I have had no inspiration to write. I've been feeling down, negative, and angry a lot, despite some good news in my life and the lives of those I love.

I don't even really feel like writing right now. But I got rid of my Facebook so I don't know what else to do. Isn't that ridiculous?

I have a Facebook addiction. I post a lot, check it a lot, and stare at it for hours looking at posts of things I don't even really care about instead of being productive. I gave up my Pinterest addiction because I was tired of hating my apartment for not being hipster-chic enough and hating myself for not knowing how to DIY a bookcase made out of cardboard, burlap, and mint-colored paint with a bird on it. (You've got to put a bird on it.) That wasn't hard. I used Pinterest to get ideas for my wedding, and now I'm done. I still have my account because I am an Internet pack-rat because "OMG what if I need those nail art ideas someday and Google is down and I can't just SEARCH 'nail art ideas,'" said my brain because I am crazy. I just don't ever go to Pinterest and I am much happier that way. It's sort of sad how much happier, actually.


I'm not even good at nail art.


Guess which one is mine!


So I thought, "How else can I make myself happy other than eat an entire cake?" and got rid of my Facebook today. We'll see how it goes. I'm definitely not an anti-technology person. I still have a Twitter, Instagram, and I recently got a Foursquare account because I have no idea. I don't have a problem with these things, unless I get a stalker through Foursquare. I mostly use Twitter to make myself feel like I'm friends with celebrities. I just have a problem with Facebook. Aside from its time-sucking nature, it just makes me feel bad about myself, but not in the way that Pinterest does. I just wonder why  my life can't be as fabulous as everyone else's on Facebook, even though deep down I know most of their lives suck just as much as anyone else's. They just show the best parts of their sucky lives, just like I do on Facebook.
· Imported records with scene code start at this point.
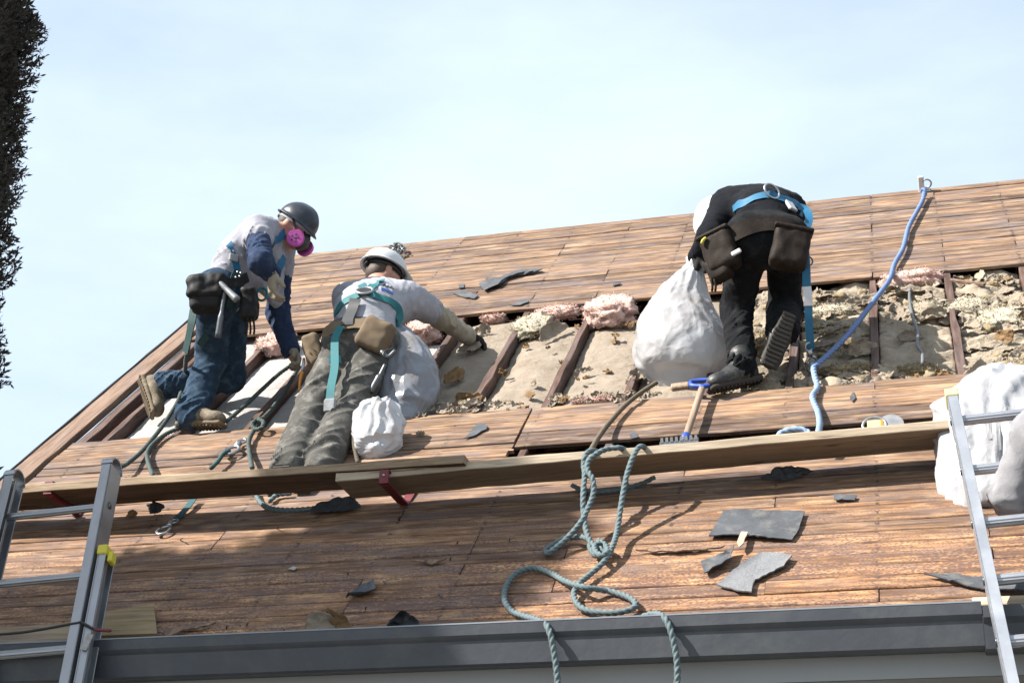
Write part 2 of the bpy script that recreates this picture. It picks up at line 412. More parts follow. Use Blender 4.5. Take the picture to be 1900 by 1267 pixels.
def cloth(name, c, dirt=None, dirtamt=0.4, weave=420, fold=0.35):
    c = sc3(c); t = NT(name); p = t.pos(); n1 = t.noise(p, 11, 6, 0.62)
    col = t.ramp(n1, [(0.3, tuple(x * 0.82 for x in c)), (0.7, tuple(min(1, x * 1.14) for x in c))])
    if dirt: col = t.mix(t.rng(t.noise(t.map(p, (1, 1, 1), loc=(3, 5, 1)), 15, 6, 0.68), 0.5, 0.7, 0, dirtamt), col, dirt)
    t.col(col); t.rough(0.95); t.b.inputs['Specular IOR Level'].default_value = 0.05
    t.b.inputs['Sheen Weight'].default_value = 0.02
    h = t.math('ADD', t.math('MULTIPLY', t.noise(p, 38, 4, 0.6, 0.8), 1.0), t.math('MULTIPLY', t.noise(p, weave, 2, 0.5), 0.12))
    t.bump(h, fold, 0.006); return t.m
def film(name, c=(0.86, 0.87, 0.89), trans=0.35, rough=0.32, mot=(0.62, 0.6, 0.57)):
    c = sc3(c); mot = sc3(mot); t = NT(name); p = t.pos()
    n = t.noise(p, 4.5, 4, 0.55, 0.6); col = t.mix(t.rng(n, 0.47, 0.66, 0, 0.8), c, mot); t.b.inputs['Coat Weight'].default_value = 0.4; t.b.inputs['Coat Roughness'].default_value = 0.12; t.col(col); t.rough(rough); t.b.inputs['Specular IOR Level'].default_value = 0.5
    wv = t.new('ShaderNodeVectorMath'); wv.operation = 'MULTIPLY_ADD'; nc = t.new('ShaderNodeTexNoise'); nc.inputs['Scale'].default_value = 7; t.con(p, nc.inputs['Vector']); t.con(nc.outputs['Color'], wv.inputs[0]); wv.inputs[1].default_value = (0.16, 0.16, 0.16); t.con(t.map(p, (1, 1, 0.55)), wv.inputs[2])
    h = t.math('ADD', t.vor(wv.outputs[0], 11), t.math('MULTIPLY', t.vor(wv.outputs[0], 24), 0.25)); t.bump(h, 0.42, 0.026)     # crease network of crumpled film
    tr = t.new('ShaderNodeBsdfTranslucent'); t.con(col, tr.inputs[0]); ms = t.new('ShaderNodeMixShader'); ms.inputs[0].default_value = trans
    t.con(t.b.outputs[0], ms.inputs[1]); t.con(tr.outputs[0], ms.inputs[2]); t.con(ms.outputs[0], t.out.inputs[0]); return t.m
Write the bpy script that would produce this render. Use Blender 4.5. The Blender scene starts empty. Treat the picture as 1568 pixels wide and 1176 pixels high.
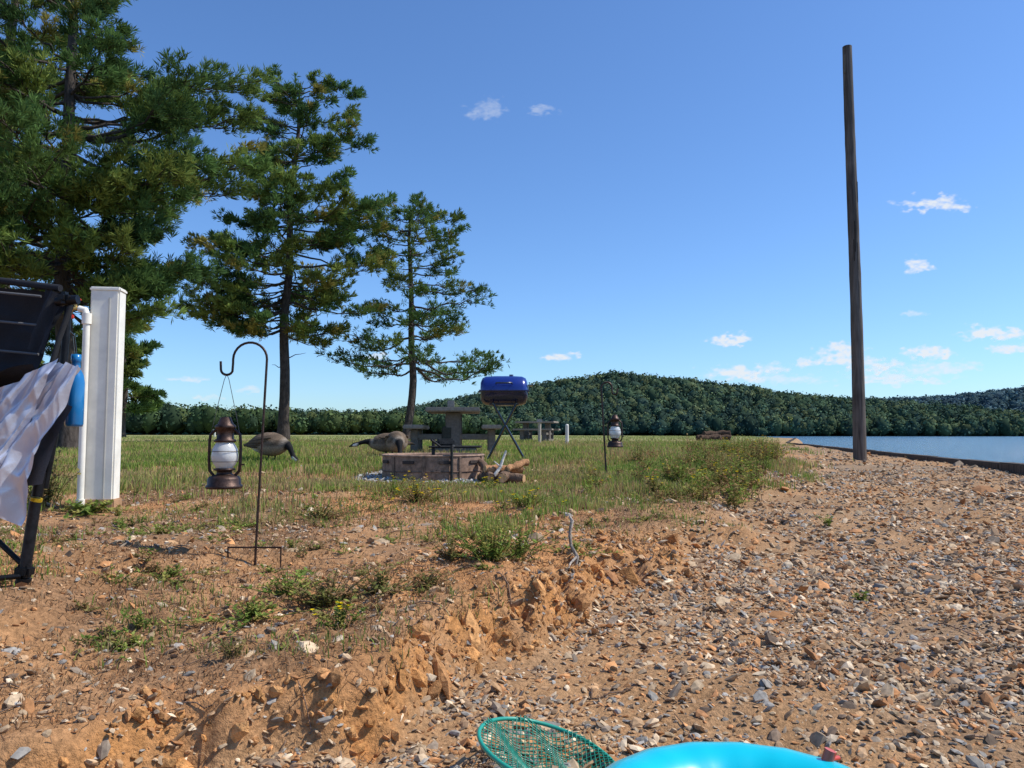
import bpy, bmesh, math, random
import numpy as np
from mathutils import Vector, Matrix
rng=np.random.default_rng(7); random.seed(7)
scene=bpy.context.scene
CAMZ=0.5
# ---------------------------------------------------------------- noise
def _h(i,j,s):
    v=np.sin(i*127.1+j*311.7+s*74.7)*43758.5453
    return v-np.floor(v)
def vn(x,y,s=0):
    xi=np.floor(x); yi=np.floor(y); fx=x-xi; fy=y-yi
    fx=fx*fx*(3-2*fx); fy=fy*fy*(3-2*fy)
    a=_h(xi,yi,s);b=_h(xi+1,yi,s);c=_h(xi,yi+1,s);d=_h(xi+1,yi+1,s)
    return a+(b-a)*fx+(c-a)*fy+(a-b-c+d)*fx*fy
def fbm(x,y,s=0,o=4):
    r=0;a=.5;t=0
    for k in range(o):
        r=r+a*vn(x*2**k+k*17.3,y*2**k+k*9.1,s+k);t+=a;a*=.5
    return r/t
def ss(a,b,x):
    t=np.clip((x-a)/(b-a),0,1); return t*t*(3-2*t)
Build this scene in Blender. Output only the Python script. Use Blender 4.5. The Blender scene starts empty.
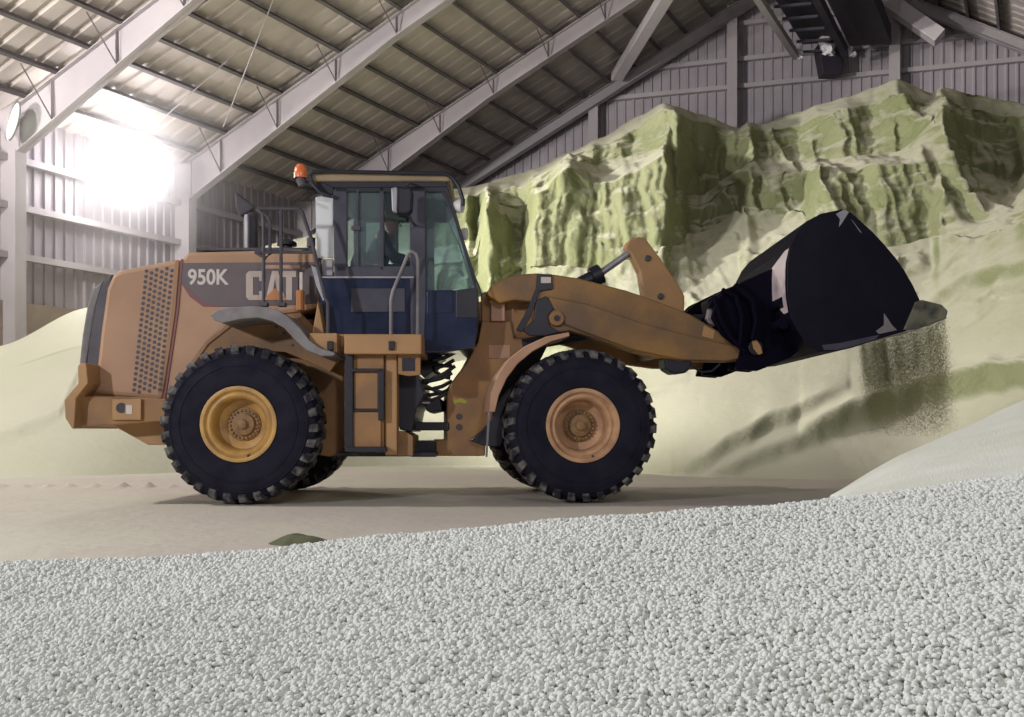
import bpy, bmesh, math, random
import numpy as np
from mathutils import Vector, Matrix, noise
random.seed(4); RNG = np.random.default_rng(4)
C = bpy.context.scene.collection
SC = bpy.context.scene
PI = math.pi

# ------------------------------------------------------------------ camera, sky, lights, exposure
F, CX, HY, HC = 1000.0, 512.0, 430.0, 0.765      # focal length and horizon in photo pixels, eye height in metres
cam_d = bpy.data.cameras.new('camera'); cam = bpy.data.objects.new('camera', cam_d); C.objects.link(cam)
cam.location = (0, 0, HC); cam.rotation_euler = (PI/2, 0, 0)
cam_d.sensor_width = 36; cam_d.lens = 36*F/1024
cam_d.shift_y = (HY-358.5)/1024; cam_d.clip_start = .05; cam_d.clip_end = 300
SC.camera = cam
SC.view_settings.view_transform = 'Standard'; SC.view_settings.look = 'None'
SC.view_settings.exposure = 0.0; SC.view_settings.gamma = 1.0; SC.view_settings.use_curve_mapping = False
w = bpy.data.worlds.new('world'); SC.world = w; w.use_nodes = True
bg = w.node_tree.nodes['Background']; bg.inputs[0].default_value = (.80, .80, 1.0, 1); bg.inputs[1].default_value = .15

def light(name, kind, loc, aim, power, col, size=.5, spread=None):
    d = bpy.data.lights.new(name, kind); d.energy = power; d.color = col
    o = bpy.data.objects.new(name, d); C.objects.link(o); o.location = loc
    if kind == 'AREA':
        d.shape = 'DISK'; d.size = size
        if spread: d.spread = spread
    else:
        d.shadow_soft_size = size
    o.rotation_euler = (Vector(aim)-Vector(loc)).to_track_quat('-Z', 'Y').to_euler()
    return o
LAMP = Vector((-10.35, 26.6, 7.68))               # the bright flood lamp on the left wall
light('wall_lamp_light', 'POINT', LAMP+Vector((.75, -.55, -.05)), (6, 16, 0), 190, (1, .93, .93), .25)
light('added_key_light', 'POINT', (-14, 11.0, 9.6), (3, 14, 0), 5200, (1, .96, .92), .4)  # added key light out of view, for floor and machine
sp = light('added_pile_spot', 'SPOT', (-12.7, 20.6, 8.5), (8.5, 24.0, 4.5), 15500, (1, .95, .90), .3)  # added spot out of view, raking the pile from the left
sp.data.spot_size = math.radians(58); sp.data.spot_blend = .5
up = light('added_up_light', 'SPOT', (-17, 9, 5.2), (1, 29, 14.5), 12000, (1, .95, .93), .6)  # unseen uplight added to brighten the roof
up.data.spot_size = math.radians(66); up.data.spot_blend = .6
light('added_heap_fill', 'AREA', (-7.8, 1.6, 3.9), (3.0, 4.5, .5), 570, (.97, .955, 1), .5)  # unseen side light added to brighten the granule heap
light('added_front_fill', 'AREA', (2.5, -4, 7.0), (0, 14, 2), 330, (1, .95, .95), 1.0)  # unseen fill added behind the camera

# ------------------------------------------------------------------ materials
def ramp(nt, fac, stops):
    r = nt.nodes.new('ShaderNodeValToRGB'); e = r.color_ramp.elements
    while len(e) < len(stops): e.new(.5)
    for i, (p, c) in enumerate(stops): e[i].position = p; e[i].color = (*c, 1)
    nt.links.new(fac, r.inputs[0]); return r.outputs[0]
def mat(name, a, b=None, scale=3, rough=.7, metal=0, bump=0, bscale=40, detail=6, coat=0, lo=.35, hi=.65, spec=.5, stretch=None):
    m = bpy.data.materials.new(name); m.use_nodes = True; nt = m.node_tree
    p = nt.nodes['Principled BSDF']; p.inputs['Roughness'].default_value = rough; p.inputs['Metallic'].default_value = metal
    p.inputs['Specular IOR Level'].default_value = spec; p.inputs['Coat Weight'].default_value = coat
    tc = nt.nodes.new('ShaderNodeTexCoord'); co = tc.outputs['Object']
    if stretch:
        mp = nt.nodes.new('ShaderNodeMapping'); mp.inputs['Scale'].default_value = stretch
        nt.links.new(co, mp.inputs[0]); co = mp.outputs[0]
    if b is None: p.inputs['Base Color'].default_value = (*a, 1)
    else:
        n = nt.nodes.new('ShaderNodeTexNoise'); n.inputs['Scale'].default_value = scale; n.inputs['Detail'].default_value = detail
        nt.links.new(co, n.inputs['Vector'])
        nt.links.new(ramp(nt, n.outputs['Fac'], [(lo, a), (hi, b)]), p.inputs['Base Color'])
    if bump:
        n2 = nt.nodes.new('ShaderNodeTexNoise'); n2.inputs['Scale'].default_value = bscale; n2.inputs['Detail'].default_value = 5
        nt.links.new(co, n2.inputs['Vector'])
        bp = nt.nodes.new('ShaderNodeBump'); bp.inputs['Strength'].default_value = 1; bp.inputs['Distance'].default_value = bump
        nt.links.new(n2.outputs['Fac'], bp.inputs['Height']); nt.links.new(bp.outputs[0], p.inputs['Normal'])
    return m
def emis(name, col, st):
    m = bpy.data.materials.new(name); m.use_nodes = True; nt = m.node_tree; nt.nodes.clear()
    o = nt.nodes.new('ShaderNodeOutputMaterial'); e = nt.nodes.new('ShaderNodeEmission')
    e.inputs[0].default_value = (*col, 1); e.inputs[1].default_value = st; nt.links.new(e.outputs[0], o.inputs[0]); return m
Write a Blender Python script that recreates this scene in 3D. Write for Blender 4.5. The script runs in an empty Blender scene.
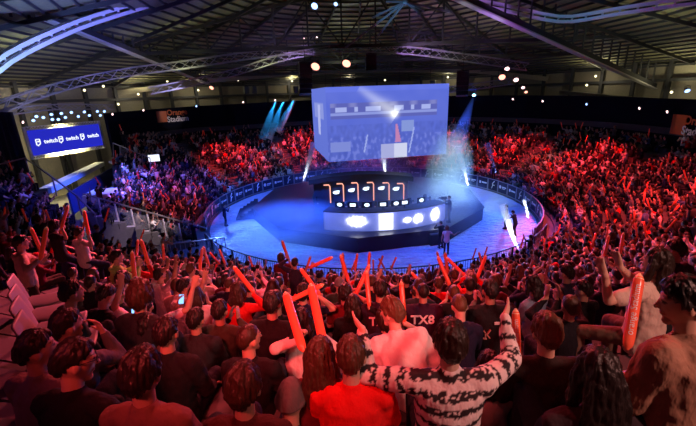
import bpy, math, random
import numpy as np
from mathutils import Vector, Matrix, noise
random.seed(7); rng = np.random.default_rng(7)
PI = math.pi
sc = bpy.context.scene
col = sc.collection
V = Vector

# ---------------------------------------------------------------- camera model
H = 9.4; TH = math.radians(17.5); FP = 380.0; RO = math.radians(2.0)
c_, s_ = math.cos(TH), math.sin(TH); cr, sr = math.cos(RO), math.sin(RO)
def proj(x, y, z):
    dz = z - H
    fw = y*c_ - dz*s_; up = y*s_ + dz*c_
    if fw < .05: return (-9999, -9999, fw)
    a, b = x/fw, up/fw
    return (348 + FP*(a*cr - b*sr), 213 - FP*(b*cr + a*sr), fw)
def ray(u, v):
    A = (u-348)/FP; B = (213-v)/FP
    a = A*cr + B*sr; b = B*cr - A*sr
    return V((a, c_ + b*s_, -s_ + b*c_))
def atz(u, v, z):
    d = ray(u, v); t = (z-H)/d.z; return V((d.x*t, d.y*t, z))
def aty(u, v, y):
    d = ray(u, v); t = y/d.y; return V((d.x*t, y, H + d.z*t))
def atd(u, v, fw):
    d = ray(u, v); return V((0, 0, H)) + d*fw

cam = bpy.data.cameras.new('camera'); cam.sensor_width = 36; cam.lens = FP/696*36
cam.clip_start = .05; cam.clip_end = 300
camo = bpy.data.objects.new('camera', cam); col.objects.link(camo)
R_ = V((cr, -sr*s_, -sr*c_)); U_ = V((sr, cr*s_, cr*c_)); D_ = V((0, c_, -s_))
camo.matrix_world = Matrix(((R_.x, U_.x, -D_.x, 0), (R_.y, U_.y, -D_.y, 0), (R_.z, U_.z, -D_.z, H), (0, 0, 0, 1)))
sc.camera = camo
sc.view_settings.view_transform = 'Standard'; sc.view_settings.look = 'None'
sc.view_settings.gamma = 1; sc.view_settings.use_curve_mapping = False
sc.view_settings.exposure = 0.22
sc.cycles.use_denoising = True
sc.cycles.max_bounces = 5; sc.cycles.diffuse_bounces = 2; sc.cycles.glossy_bounces = 2
sc.cycles.transparent_max_bounces = 12; sc.cycles.volume_bounces = 0
sc.cycles.sample_clamp_indirect = 4
sc.cycles.volume_step_rate = 1.0; sc.cycles.volume_max_steps = 96

# ---------------------------------------------------------------- materials
def mat(name, colr=(.5, .5, .5), rough=.6, metal=0, emit=None, es=0, objcol=False, attr=None, bump=None, var=0, spec=.5, trans=0):
    m = bpy.data.materials.new(name); m.use_nodes = True
    nt = m.node_tree; b = nt.nodes['Principled BSDF']
    b.inputs['Base Color'].default_value = (*colr, 1); b.inputs['Roughness'].default_value = rough
    b.inputs['Metallic'].default_value = metal; b.inputs['Specular IOR Level'].default_value = spec
    src = None
    if objcol:
        oi = nt.nodes.new('ShaderNodeObjectInfo'); src = oi.outputs['Color']
    if attr:
        an = nt.nodes.new('ShaderNodeAttribute'); an.attribute_name = attr
        if src is None: src = an.outputs['Color']
        else:
            mx = nt.nodes.new('ShaderNodeMix'); mx.data_type = 'RGBA'; mx.blend_type = 'MULTIPLY'
            mx.inputs[0].default_value = 1
            nt.links.new(src, mx.inputs[6]); nt.links.new(an.outputs['Color'], mx.inputs[7]); src = mx.outputs[2]
    tc = nt.nodes.new('ShaderNodeTexCoord')
    if var:
        nz = nt.nodes.new('ShaderNodeTexNoise'); nz.inputs['Scale'].default_value = 6; nz.inputs['Detail'].default_value = 5
        nt.links.new(tc.outputs['Object'], nz.inputs['Vector'])
        mr = nt.nodes.new('ShaderNodeMapRange'); mr.inputs[3].default_value = 1-var; mr.inputs[4].default_value = 1+var
        nt.links.new(nz.outputs[0], mr.inputs[0])
        mx = nt.nodes.new('ShaderNodeMix'); mx.data_type = 'RGBA'; mx.blend_type = 'MULTIPLY'; mx.inputs[0].default_value = 1
        if src is None: mx.inputs[6].default_value = (*colr, 1)
        else: nt.links.new(src, mx.inputs[6])
        nt.links.new(mr.outputs[0], mx.inputs[7]); src = mx.outputs[2]
    if src is not None: nt.links.new(src, b.inputs['Base Color'])
    if bump:
        scale, strength, stretch, dist = bump
        mp = nt.nodes.new('ShaderNodeMapping'); mp.inputs['Scale'].default_value = stretch
        nz = nt.nodes.new('ShaderNodeTexNoise'); nz.inputs['Scale'].default_value = scale; nz.inputs['Detail'].default_value = 4
        bp = nt.nodes.new('ShaderNodeBump'); bp.inputs['Strength'].default_value = strength; bp.inputs['Distance'].default_value = dist
        nt.links.new(tc.outputs['Object'], mp.inputs[0]); nt.links.new(mp.outputs[0], nz.inputs['Vector'])
        nt.links.new(nz.outputs[0], bp.inputs['Height']); nt.links.new(bp.outputs[0], b.inputs['Normal'])
    if emit:
        b.inputs['Emission Color'].default_value = (*emit, 1); b.inputs['Emission Strength'].default_value = es
    if trans: b.inputs['Transmission Weight'].default_value = trans
    return m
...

But I'm still thinking, "Why can't I be living my sucky life in a fabulous bar with my friends in sunny Los Angeles or on a cross-country road trip instead of crappy Michigan WHO WON'T EVEN GIVE ME SPRINGTIME."

Another reason I need to curb this addiction is because I'll be starting graduate school soon, and I'd like to be better at college this time. I wasn't "bad" before, I just had major time management issues and Facebook was a big part of them. Now, I need to get my shit together because I'm supposed to be a grown-up. I'll be going to get my Masters of Social Work starting in four weeks. I'm taking 15 credits (five classes) this summer, and I'm continuing to work, though I will have fewer hours. It's gonna be pretty weird. I haven't done full-time school since a lifetime ago when I wasn't married, didn't have bills to worry about, didn't have a dog, and didn't need to give a shit about anyone else but myself. And I wasn't trying to lose weight.

Thus, the Facebook thing. It's one step out of many that I'm taking to make me feel less terrified of starting a full-time accelerated graduate school program in LIKE A MONTH OH GOD THERE IS SO MUCH TO DO I AM GOING TO DIE.

Since I have nothing else Internet-wise to do, expect more regular updates maybe if I feel like it I don't really know we'll see what do you care anyway.

Oh by the way, I've lost 11 pounds total. So that's good I guess.